DES MOINES — After trading barbs over the financial crisis and the collapse of the rescue package, John McCain and Barack Obama on Tuesday softened their rhetoric, at least in their public appearances, calling for bipartisanship and pledging to work with reluctant members of Congress to craft a palatable solution.
The two senators acted as pitchmen for the bailout, arguing that the rescue of financial institutions is vital to the fortunes of the middle class. And both campaigns said the candidates would return to Washington today to cast their votes if the Senate takes up the legislation, as expected.
"One of the reasons why Congress failed to act in fact is because it hasn't really sunk in that the people who are hurting and are being hurt are Main Street: families, small businesses," McCain said during an economic round table at a manufacturing plant here. As examples, he cited Sonic drive-in restaurant franchisees and students at a technical college in Wisconsin whose access to bank loans has been cut off.
"Those kinds of people that are the engine of our economy," he said.
Both men also sought to reassure voters wary of risking so much taxpayer money.
"This is not a plan to just hand over $700 billion of your money to a few banks on Wall Street," said Obama at a rally on the sun-splashed quad of the University of Nevada, Reno.

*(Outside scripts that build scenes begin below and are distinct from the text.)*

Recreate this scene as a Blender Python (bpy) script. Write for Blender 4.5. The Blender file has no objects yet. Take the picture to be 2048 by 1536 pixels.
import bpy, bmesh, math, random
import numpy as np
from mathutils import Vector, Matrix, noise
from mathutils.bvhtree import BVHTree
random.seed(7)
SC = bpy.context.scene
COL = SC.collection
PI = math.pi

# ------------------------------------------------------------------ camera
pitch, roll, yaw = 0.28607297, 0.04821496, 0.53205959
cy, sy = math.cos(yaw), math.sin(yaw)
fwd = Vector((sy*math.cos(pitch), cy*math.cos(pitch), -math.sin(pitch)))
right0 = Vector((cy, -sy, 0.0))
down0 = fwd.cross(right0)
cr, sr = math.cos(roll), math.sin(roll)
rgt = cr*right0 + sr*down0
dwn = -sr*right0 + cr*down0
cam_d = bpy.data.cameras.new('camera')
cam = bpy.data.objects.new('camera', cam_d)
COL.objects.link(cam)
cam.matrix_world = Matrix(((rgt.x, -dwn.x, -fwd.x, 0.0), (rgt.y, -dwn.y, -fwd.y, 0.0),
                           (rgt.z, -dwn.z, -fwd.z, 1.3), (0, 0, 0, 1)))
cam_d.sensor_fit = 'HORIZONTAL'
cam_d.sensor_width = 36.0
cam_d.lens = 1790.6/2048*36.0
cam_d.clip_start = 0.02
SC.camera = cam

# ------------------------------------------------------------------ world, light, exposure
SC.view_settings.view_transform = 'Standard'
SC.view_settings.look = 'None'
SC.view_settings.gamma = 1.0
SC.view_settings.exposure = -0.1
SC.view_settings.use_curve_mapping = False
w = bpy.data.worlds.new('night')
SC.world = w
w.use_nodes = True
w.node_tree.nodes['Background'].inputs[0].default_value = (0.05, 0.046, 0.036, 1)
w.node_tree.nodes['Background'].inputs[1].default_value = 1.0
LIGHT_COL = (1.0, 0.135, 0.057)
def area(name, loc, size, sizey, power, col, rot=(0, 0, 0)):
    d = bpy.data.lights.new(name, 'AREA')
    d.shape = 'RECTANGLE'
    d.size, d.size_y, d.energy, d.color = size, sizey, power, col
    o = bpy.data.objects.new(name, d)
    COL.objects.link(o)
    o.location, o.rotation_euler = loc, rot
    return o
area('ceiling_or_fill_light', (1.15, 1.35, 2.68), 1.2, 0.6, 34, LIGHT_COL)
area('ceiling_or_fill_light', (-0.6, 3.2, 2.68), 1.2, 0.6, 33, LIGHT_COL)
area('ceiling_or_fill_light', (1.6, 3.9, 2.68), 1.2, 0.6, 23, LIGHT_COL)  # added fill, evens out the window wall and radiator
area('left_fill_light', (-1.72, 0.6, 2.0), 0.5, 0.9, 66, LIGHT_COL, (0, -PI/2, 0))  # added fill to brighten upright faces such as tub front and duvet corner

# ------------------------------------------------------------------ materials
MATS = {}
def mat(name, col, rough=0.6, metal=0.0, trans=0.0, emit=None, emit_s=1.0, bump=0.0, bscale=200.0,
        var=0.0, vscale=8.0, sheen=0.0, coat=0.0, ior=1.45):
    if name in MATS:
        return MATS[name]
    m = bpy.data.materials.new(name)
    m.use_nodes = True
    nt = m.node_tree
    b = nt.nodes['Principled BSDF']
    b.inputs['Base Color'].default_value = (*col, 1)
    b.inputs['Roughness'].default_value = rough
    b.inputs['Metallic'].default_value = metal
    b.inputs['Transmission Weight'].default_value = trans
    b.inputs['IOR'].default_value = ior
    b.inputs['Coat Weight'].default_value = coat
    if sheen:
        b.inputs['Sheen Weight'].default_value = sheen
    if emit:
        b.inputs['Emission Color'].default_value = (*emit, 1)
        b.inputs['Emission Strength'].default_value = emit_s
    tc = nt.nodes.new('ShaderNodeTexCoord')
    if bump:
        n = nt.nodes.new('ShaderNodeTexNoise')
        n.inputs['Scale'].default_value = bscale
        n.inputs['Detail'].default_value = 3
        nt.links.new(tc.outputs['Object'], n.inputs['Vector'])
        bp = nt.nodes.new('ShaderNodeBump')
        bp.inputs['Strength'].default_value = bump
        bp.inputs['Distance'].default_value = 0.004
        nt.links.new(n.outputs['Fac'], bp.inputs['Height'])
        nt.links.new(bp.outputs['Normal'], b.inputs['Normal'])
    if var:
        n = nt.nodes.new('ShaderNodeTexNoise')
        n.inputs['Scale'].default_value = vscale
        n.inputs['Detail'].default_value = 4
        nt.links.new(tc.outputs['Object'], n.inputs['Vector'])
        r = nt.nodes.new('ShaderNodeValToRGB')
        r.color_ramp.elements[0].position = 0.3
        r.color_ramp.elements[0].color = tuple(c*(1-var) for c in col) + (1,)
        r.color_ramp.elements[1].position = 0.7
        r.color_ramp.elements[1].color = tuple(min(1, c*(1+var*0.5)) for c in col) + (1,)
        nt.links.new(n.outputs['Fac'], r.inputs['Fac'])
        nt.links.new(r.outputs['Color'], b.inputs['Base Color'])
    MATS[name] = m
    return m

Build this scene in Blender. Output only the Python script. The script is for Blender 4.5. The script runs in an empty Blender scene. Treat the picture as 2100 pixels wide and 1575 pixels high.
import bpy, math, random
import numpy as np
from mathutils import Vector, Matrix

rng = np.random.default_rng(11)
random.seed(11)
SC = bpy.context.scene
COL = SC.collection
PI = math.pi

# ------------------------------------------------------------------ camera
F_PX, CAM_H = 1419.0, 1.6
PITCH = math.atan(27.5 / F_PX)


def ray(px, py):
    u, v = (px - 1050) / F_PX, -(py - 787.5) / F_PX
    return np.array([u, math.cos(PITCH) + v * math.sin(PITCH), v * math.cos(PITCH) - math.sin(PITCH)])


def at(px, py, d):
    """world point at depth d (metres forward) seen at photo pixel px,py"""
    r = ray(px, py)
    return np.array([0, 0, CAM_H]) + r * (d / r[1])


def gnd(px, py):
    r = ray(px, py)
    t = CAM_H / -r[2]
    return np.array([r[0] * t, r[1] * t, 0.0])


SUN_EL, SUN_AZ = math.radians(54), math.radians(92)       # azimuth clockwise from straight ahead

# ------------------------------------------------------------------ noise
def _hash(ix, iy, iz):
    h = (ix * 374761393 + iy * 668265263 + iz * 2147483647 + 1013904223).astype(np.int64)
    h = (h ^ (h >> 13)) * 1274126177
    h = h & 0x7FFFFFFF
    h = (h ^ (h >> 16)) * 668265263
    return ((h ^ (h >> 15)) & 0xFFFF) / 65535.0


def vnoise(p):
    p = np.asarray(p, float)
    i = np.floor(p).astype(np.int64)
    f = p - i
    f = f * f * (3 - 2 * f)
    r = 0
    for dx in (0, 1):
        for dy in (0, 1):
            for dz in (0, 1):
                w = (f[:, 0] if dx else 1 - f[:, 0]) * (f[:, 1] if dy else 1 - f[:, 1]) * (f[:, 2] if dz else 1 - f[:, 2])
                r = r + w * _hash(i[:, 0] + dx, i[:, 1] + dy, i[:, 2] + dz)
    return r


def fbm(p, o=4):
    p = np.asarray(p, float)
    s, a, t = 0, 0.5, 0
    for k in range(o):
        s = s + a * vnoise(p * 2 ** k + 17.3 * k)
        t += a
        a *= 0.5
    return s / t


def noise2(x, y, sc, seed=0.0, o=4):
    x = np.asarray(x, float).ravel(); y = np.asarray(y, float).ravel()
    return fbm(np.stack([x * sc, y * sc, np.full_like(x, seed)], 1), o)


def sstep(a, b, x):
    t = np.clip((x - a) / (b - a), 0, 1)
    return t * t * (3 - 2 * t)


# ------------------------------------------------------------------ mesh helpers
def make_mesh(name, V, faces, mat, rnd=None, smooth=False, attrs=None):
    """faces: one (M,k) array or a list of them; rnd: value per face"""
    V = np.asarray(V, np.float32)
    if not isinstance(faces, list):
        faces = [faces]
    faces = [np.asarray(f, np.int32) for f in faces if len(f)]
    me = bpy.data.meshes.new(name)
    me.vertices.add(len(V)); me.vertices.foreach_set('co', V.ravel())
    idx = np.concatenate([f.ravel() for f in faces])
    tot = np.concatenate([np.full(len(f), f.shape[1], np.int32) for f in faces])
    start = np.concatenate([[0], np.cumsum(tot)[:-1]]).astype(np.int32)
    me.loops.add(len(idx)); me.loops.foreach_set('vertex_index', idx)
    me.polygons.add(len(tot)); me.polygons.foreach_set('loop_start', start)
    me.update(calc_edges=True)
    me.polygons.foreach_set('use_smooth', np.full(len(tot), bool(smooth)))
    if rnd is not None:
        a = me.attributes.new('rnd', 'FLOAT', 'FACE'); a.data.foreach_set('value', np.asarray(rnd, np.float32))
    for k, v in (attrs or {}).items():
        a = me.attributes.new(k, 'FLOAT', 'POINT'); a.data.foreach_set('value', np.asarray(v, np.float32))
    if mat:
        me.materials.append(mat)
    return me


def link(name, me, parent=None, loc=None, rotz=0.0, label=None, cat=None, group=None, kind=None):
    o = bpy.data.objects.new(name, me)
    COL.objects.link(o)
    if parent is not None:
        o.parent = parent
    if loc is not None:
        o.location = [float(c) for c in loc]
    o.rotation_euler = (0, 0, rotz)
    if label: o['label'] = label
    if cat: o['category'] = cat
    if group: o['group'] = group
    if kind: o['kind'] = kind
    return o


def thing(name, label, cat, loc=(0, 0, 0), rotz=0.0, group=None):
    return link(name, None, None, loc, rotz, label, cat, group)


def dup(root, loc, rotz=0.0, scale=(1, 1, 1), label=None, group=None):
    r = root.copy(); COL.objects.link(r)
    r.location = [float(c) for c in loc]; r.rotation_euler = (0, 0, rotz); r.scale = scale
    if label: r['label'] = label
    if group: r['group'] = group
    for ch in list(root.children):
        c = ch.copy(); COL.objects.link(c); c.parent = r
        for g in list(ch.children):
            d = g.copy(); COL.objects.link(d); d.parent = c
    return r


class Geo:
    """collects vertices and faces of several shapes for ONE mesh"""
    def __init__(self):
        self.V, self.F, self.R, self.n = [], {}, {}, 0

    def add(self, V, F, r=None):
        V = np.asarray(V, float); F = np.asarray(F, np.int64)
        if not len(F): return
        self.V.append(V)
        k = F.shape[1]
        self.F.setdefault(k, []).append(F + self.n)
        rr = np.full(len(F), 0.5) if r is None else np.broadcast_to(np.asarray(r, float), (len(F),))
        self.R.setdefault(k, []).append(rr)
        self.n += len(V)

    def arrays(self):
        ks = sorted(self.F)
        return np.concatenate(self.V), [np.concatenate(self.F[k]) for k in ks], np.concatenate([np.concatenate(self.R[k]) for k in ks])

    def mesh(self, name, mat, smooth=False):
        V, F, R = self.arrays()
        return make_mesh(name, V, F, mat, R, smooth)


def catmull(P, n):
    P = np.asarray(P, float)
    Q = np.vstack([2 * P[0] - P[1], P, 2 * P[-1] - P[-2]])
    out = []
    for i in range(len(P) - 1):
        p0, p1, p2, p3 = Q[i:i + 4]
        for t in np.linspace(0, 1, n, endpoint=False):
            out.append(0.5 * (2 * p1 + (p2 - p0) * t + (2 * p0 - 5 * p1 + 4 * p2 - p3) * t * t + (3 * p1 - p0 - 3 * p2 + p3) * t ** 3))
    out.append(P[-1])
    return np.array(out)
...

"If this is managed correctly, we will hopefully get most or all of our money back, possibly even turn a profit on the government's investment -- every penny of which will go directly back to you, the investor, or will be going into drawing down on our national debt," he said.
It was a marked change from Monday, when Obama had mocked McCain's long-standing support for further deregulation of the nation's financial markets, and McCain blamed Obama and congressional Democrats for injecting partisanship into delicate negotiations.
On Tuesday, a little more than a month from election day, the candidates adopted a somber tone, and neither mentioned his rival by name.
But as McCain and Obama showed restraint, both campaigns unveiled critical national television advertisements. McCain's blames Democrats and Obama for the nation's economic crisis, while Obama's criticizes McCain's tax policy and paints him as a continuation of the Bush administration.
Obama campaigned in the Silver State, his fourth visit since the campaign began. Bush won Nevada by 21,500 votes, or 2.5%, in 2004, and it is expected to be a toss-up in November.